Further blurring the line between police and security guards is the fact that companies often hire off-duty cops.


Back at the scene of my near arrest, the police constable doesn’t reprimand the security guard for using unnecessary force, instead demanding that I apologize and never do it again, so we can put the incident behind us.

When I protest that I’ve done nothing legally or morally wrong, the officer warns, “I have discretionary powers,” later clarifying (incorrectly) that he could ticket me for not wearing a bike helmet. Rogue or not, it seems the guard is one of them.

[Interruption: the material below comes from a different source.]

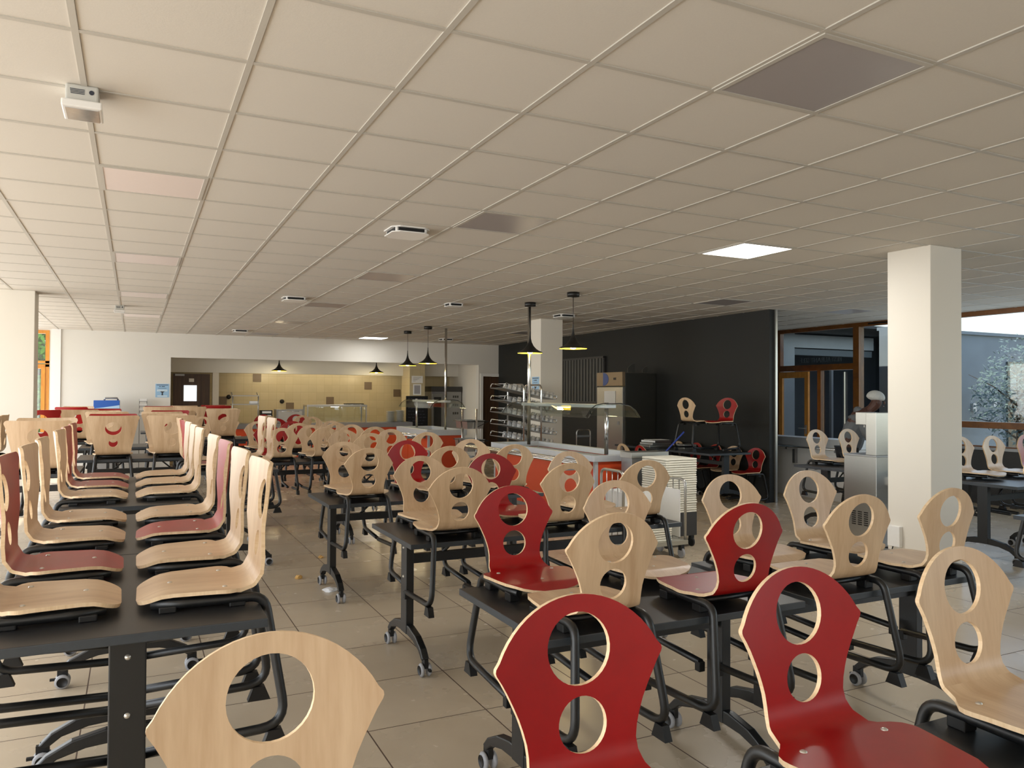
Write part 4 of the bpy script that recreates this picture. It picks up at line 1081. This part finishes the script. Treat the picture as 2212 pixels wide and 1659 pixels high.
MB().tube([(-.42,-.025,1.505), (-.43,0,1.502), (-.42,.025,1.505)], .006, 6).build('mouth', mat('lips', (70,34,32), .5), body)
# ------------------------------------------------------------------ light
def area(name, loc, rot, sx, sy, e, col):
    l = bpy.data.lights.new(name, 'AREA'); l.shape = 'RECTANGLE'; l.size = sx; l.size_y = sy; l.energy = e; l.color = col
    o = bpy.data.objects.new(name, l); C.objects.link(o); o.location = loc; o.rotation_euler = rot; return o
yy = YF+.35; k = 0
while yy < YB-1:
    area('daylight_window', (XL-.12, yy+1.6, 1.6), (0, -PI/2, 0), 2.2, 3.1, 84, (1.0, .985, .96)); yy += 3.55
area('daylight_corner', (-2.15, YB+.3, 1.7), (-PI/2, 0, 0), 1.0, 2.1, 30, (1, .99, .96))
area('daylight_courtyard', (XR+.2, 4.2, 1.9), (0, PI/2, 0), 1.6, 9.0, 75, (.80, .90, 1.0))
area('daylight_entry', (XR+1.2, 10.4, 1.3), (0, PI/2, 0), 1.8, 1.5, 8, (.85, .92, 1.0))
area('front_fill', (2.0, YF+.05, 1.9), (PI/2, 0, 0), 9, 1.5, 20, (1.0, .98, .95))  # dim fill added behind the camera; the wall there is closed
area('front_fill', (9.2, YF+.05, 1.7), (PI/2, 0, 0), 4, 1.8, 60, (.76, .88, 1.0))  # bluish fill for windows assumed at front right, none built
area('panel_glow', (xs[2], rows[1], H-.02), (0, 0, 0), .54, .54, 22, (1, .97, .92))
area('panel_glow', (xs[2], rows[5], H-.02), (0, 0, 0), .54, .54, 7, (1, .97, .92))
area('hall_fill', (14, 11.9, 2.95), (0, 0, 0), 3, .3, 14, (.9, .95, 1))  # unseen lamp added to brighten the hall beam
area('kitchen_fill', (4.2, 19.85, 2.46), (0, 0, 0), 3.5, .2, 9, (1, .86, .62))  # unseen lamp added behind the beam to light the tiled wall
sn = bpy.data.lights.new('sun', 'SUN'); sn.energy = 5.0; sn.angle = .01; sn.color = (1, .95, .86)
so = bpy.data.objects.new('sun', sn); C.objects.link(so)
so.rotation_euler = Vector((1.0, -.25, -1.05)).to_track_quat('-Z', 'Y').to_euler()
wd = bpy.data.worlds.new('World'); bpy.context.scene.world = wd; wd.use_nodes = True
nt = wd.node_tree; bg = nt.nodes['Background']
sky = nt.nodes.new('ShaderNodeTexSky'); sky.sky_type = 'NISHITA'; sky.sun_disc = False; sky.sun_elevation = .75; sky.sun_rotation = 1.8
nt.links.new(sky.outputs[0], bg.inputs[0]); bg.inputs[1].default_value = .36
# ------------------------------------------------------------------ camera
f = 1668.6; yaw, pitch, roll = [math.radians(a) for a in (26.024, .870, .3036)]
cy_, sy_, cp, sp_ = math.cos(yaw), math.sin(yaw), math.cos(pitch), math.sin(pitch)
fw = Vector((sy_*cp, cy_*cp, sp_)); r0 = Vector((cy_, -sy_, 0)); u0 = r0.cross(fw)
r1 = r0*math.cos(roll)+u0*math.sin(roll); u1 = u0*math.cos(roll)-r0*math.sin(roll)
cam = bpy.data.cameras.new('camera'); cam.sensor_width = 36; cam.lens = f/2212*36; cam.clip_end = 200; cam.clip_start = .05
co = bpy.data.objects.new('camera', cam); C.objects.link(co)
co.matrix_world = Matrix(((r1.x, u1.x, -fw.x, 0), (r1.y, u1.y, -fw.y, 0), (r1.z, u1.z, -fw.z, CAMZ), (0,0,0,1)))
sc = bpy.context.scene; sc.camera = co
sc.view_settings.view_transform = 'Standard'; sc.view_settings.look = 'None'; sc.view_settings.exposure = .27; sc.view_settings.gamma = 1.09
sc.cycles.use_denoising = True; sc.cycles.max_bounces = 8; sc.cycles.diffuse_bounces = 4; sc.cycles.use_adaptive_sampling = True; sc.cycles.adaptive_threshold = .035; sc.cycles.glossy_bounces = 3; sc.cycles.transparent_max_bounces = 16
sc.cycles.caustics_reflective = False; sc.cycles.caustics_refractive = False; sc.cycles.sample_clamp_indirect = 6
# drop prototypes that were never placed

Of course, instead of complaining, I could always buy my own licence, bypass the over-policed usual suspects and target drivers in bike lanes, sign companies trashing public space and bosses stiffing their employees.

Why wouldn’t the police be just as cooperative?

news@nowtoronto.com

POWER TRIPPING

• Security guards can only make a citizen’s arrest for an indictable (serious) offence or when witnessing a crime in progress.

• They can’t arrest or ticket for loitering, non-aggressive panhandling, or dumpster diving on public space.

• They can’t make you move along or ban you from public space.

• They can’t read your ID without your permission.

• When a police officer is contracted by a private company, he or she has no special powers on public property and cannot claim to be a police officer.

• Guards must provide their licence number when asked.

IF YOU HAVE A COMPLAINT

• Get the guard’s name or number and security company. Complain in person or mail your written complaint to: Private Security and Investigative Services Branch, 777 Bay Street, 3rd floor, Toronto M7A 2J6. 416-212-1650 or 1-866-767-7454.